[Start Data provided]

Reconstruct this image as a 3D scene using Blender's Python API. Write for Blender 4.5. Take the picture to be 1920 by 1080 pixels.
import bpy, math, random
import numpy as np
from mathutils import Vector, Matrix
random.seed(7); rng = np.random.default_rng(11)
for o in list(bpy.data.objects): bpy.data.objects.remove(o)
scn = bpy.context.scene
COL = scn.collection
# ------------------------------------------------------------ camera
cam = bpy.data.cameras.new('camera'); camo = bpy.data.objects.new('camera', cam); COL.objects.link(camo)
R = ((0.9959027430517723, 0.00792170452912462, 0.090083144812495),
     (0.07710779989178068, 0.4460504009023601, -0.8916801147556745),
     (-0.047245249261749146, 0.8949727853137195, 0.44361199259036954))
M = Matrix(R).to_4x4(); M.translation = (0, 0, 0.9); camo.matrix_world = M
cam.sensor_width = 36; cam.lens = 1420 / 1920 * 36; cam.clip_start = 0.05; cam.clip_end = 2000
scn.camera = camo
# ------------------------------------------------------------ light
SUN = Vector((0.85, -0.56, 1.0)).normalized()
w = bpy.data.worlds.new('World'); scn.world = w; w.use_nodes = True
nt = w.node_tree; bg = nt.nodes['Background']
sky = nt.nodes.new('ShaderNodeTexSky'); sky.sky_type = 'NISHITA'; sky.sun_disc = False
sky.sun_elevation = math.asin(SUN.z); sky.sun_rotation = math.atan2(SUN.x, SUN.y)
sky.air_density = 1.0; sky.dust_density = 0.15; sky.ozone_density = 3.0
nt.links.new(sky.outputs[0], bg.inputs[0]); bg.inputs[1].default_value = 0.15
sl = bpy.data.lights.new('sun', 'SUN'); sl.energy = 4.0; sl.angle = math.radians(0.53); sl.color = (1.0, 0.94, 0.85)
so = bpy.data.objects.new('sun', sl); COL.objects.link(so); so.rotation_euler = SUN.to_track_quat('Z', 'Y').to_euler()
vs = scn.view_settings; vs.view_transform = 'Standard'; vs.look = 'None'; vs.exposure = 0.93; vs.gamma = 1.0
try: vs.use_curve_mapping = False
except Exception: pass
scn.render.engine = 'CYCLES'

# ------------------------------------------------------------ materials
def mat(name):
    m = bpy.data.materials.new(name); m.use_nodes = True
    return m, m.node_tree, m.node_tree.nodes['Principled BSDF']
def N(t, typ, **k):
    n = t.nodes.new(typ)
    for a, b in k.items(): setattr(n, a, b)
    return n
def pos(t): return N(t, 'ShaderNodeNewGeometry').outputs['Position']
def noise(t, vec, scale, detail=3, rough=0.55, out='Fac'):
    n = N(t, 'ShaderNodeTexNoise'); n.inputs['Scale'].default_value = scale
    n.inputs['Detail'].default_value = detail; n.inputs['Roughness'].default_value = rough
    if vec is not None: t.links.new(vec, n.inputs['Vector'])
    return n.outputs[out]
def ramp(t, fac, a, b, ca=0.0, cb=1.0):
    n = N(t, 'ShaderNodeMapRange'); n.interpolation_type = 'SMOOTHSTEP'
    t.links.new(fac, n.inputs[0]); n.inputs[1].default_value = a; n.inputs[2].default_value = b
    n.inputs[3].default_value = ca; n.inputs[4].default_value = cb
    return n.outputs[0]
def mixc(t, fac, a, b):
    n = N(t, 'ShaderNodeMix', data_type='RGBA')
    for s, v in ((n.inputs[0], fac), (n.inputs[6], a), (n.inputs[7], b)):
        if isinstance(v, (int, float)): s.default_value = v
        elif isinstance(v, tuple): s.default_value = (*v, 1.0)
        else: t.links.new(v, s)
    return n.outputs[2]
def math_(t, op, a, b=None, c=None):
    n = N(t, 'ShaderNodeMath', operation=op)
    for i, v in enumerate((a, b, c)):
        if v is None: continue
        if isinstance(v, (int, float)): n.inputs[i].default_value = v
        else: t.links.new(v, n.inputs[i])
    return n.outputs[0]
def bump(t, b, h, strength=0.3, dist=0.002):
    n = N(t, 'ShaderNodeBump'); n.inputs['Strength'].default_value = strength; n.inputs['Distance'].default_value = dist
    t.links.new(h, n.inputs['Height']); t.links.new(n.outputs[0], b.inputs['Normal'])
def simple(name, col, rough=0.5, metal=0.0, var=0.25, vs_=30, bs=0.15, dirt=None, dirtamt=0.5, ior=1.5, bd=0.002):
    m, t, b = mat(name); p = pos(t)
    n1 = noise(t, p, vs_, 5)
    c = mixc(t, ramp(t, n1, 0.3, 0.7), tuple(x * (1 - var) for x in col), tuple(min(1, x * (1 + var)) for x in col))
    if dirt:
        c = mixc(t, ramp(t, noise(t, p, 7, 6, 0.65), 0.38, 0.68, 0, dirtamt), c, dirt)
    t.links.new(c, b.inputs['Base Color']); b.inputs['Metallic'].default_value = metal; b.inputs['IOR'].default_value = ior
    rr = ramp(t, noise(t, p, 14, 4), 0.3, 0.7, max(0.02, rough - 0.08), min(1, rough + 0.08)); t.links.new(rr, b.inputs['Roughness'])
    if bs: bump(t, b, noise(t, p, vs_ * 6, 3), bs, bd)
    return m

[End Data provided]

Please transcribe, exactly and with nothing added, the lines from the first line of the material above through the line that contains "scn.render.engine = 'CYCLES'".

Exercise solution:
Reconstruct this image as a 3D scene using Blender's Python API. Write for Blender 4.5. Take the picture to be 1920 by 1080 pixels.
import bpy, math, random
import numpy as np
from mathutils import Vector, Matrix
random.seed(7); rng = np.random.default_rng(11)
for o in list(bpy.data.objects): bpy.data.objects.remove(o)
scn = bpy.context.scene
COL = scn.collection
# ------------------------------------------------------------ camera
cam = bpy.data.cameras.new('camera'); camo = bpy.data.objects.new('camera', cam); COL.objects.link(camo)
R = ((0.9959027430517723, 0.00792170452912462, 0.090083144812495),
     (0.07710779989178068, 0.4460504009023601, -0.8916801147556745),
     (-0.047245249261749146, 0.8949727853137195, 0.44361199259036954))
M = Matrix(R).to_4x4(); M.translation = (0, 0, 0.9); camo.matrix_world = M
cam.sensor_width = 36; cam.lens = 1420 / 1920 * 36; cam.clip_start = 0.05; cam.clip_end = 2000
scn.camera = camo
# ------------------------------------------------------------ light
SUN = Vector((0.85, -0.56, 1.0)).normalized()
w = bpy.data.worlds.new('World'); scn.world = w; w.use_nodes = True
nt = w.node_tree; bg = nt.nodes['Background']
sky = nt.nodes.new('ShaderNodeTexSky'); sky.sky_type = 'NISHITA'; sky.sun_disc = False
sky.sun_elevation = math.asin(SUN.z); sky.sun_rotation = math.atan2(SUN.x, SUN.y)
sky.air_density = 1.0; sky.dust_density = 0.15; sky.ozone_density = 3.0
nt.links.new(sky.outputs[0], bg.inputs[0]); bg.inputs[1].default_value = 0.15
sl = bpy.data.lights.new('sun', 'SUN'); sl.energy = 4.0; sl.angle = math.radians(0.53); sl.color = (1.0, 0.94, 0.85)
so = bpy.data.objects.new('sun', sl); COL.objects.link(so); so.rotation_euler = SUN.to_track_quat('Z', 'Y').to_euler()
vs = scn.view_settings; vs.view_transform = 'Standard'; vs.look = 'None'; vs.exposure = 0.93; vs.gamma = 1.0
try: vs.use_curve_mapping = False
except Exception: pass
scn.render.engine = 'CYCLES'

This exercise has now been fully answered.